ACTIVE HOURS (H) h < 0.9F (part-time) % % % %
0.9F ≤ h < 1.2F (full-time) % % % %
1.2F ≤ h (full-time plus overtime) % % % %
  • Notes:
    1. h = Average active hours worked by worker per week
    2. e = Average weekly earnings of worker
    3. F = the number of hours in a local standard working week.
    4. M = the local weekly minimum wage, calculated at F hours per week. The table’s header row and column are filled out by the Fairwork team, before giving it to the platform for completion.
    5. The rows represent workers who work part-time, full-time, and more than full-time. The percentages in each row should add up to 100%.
    6. The table is to be filled with four columns of data: Column [2] with the percentages of part-time, full-time, and full-time with overtime workers who earn less than the minimum weekly wage (X), and so on until Column [5].
5. Where a living wage does not exist, Fairwork will use the Global Living Wage Coalition’s Anker Methodology to estimate one.
6. In order to evidence this, the platform must either: (a) have a documented policy that guarantees the workers receive at least the local living wage after costs in their active hours; or (b) provide summary statistics of transaction and cost data. In case of (b), the platform must submit: (1) An estimate for work-related costs, which are then checked by the Fairwork team through worker interviews; and, (2) a weekly earnings table for any three-month period over the previous twelve months, in the format shown in Footnote 4.
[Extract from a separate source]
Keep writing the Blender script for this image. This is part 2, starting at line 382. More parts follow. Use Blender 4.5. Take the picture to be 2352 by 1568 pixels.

7. The starting point is the ILO’s Occupational Safety and Health Convention, 1981 (C155). This stipulates that employers shall be required “so far as is reasonably practicable, the workplaces, machinery, equipment and processes under their control are safe and without risk to health”, and that “where necessary, adequate protective clothing and protective equipment [should be provided] to prevent, so far as is reasonably practicable, risk of accidents or of adverse effects on health.”
8. The ILO’s Maritime Labour Convention, 2006 (MLC 2006), Reg. 2.1, and the Domestic Workers Convention, 2011 (C189), Articles 7 and 15, serve as helpful guiding examples of adequate provisions in workers’ terms and conditions, as well as worker access to those terms and conditions.
9. Workers should have the option of escalating grievances that have not been satisfactorily addressed and, in the case of automated decisions, should have the option of escalating it for human mediation.
10. For example, “[the platform] will support any effort by its workers to collectively organise or form a trade union. Collective bargaining through trade unions can often bring about more favourable working conditions.”
11. See the ILO’s Freedom of Association and Protection of the Right to Organise Convention, 1948 (C087), which stipulates that “workers and employers, without distinction, shall have the right to establish and join organisations of their own choosing without previous authorisation” (Article 2); “the public authorities shall refrain from any interference which would restrict the right or impede the lawful exercise thereof” (Article 3) and that “workers’ and employers’ organisations shall not be liable to be dissolved or suspended by administrative authority” (Article 4). Similarly the ILO’s Right to Organise and Collective Bargaining Convention, 1949 (C098) protects the workers against acts of anti-union discrimination in respect of their employment, explaining that not joining a union or relinquishing trade union membership cannot be made a condition of employment or cause for dismissal. Out of the 185 ILO member states, currently 155 ratified C087 and 167 ratified C098.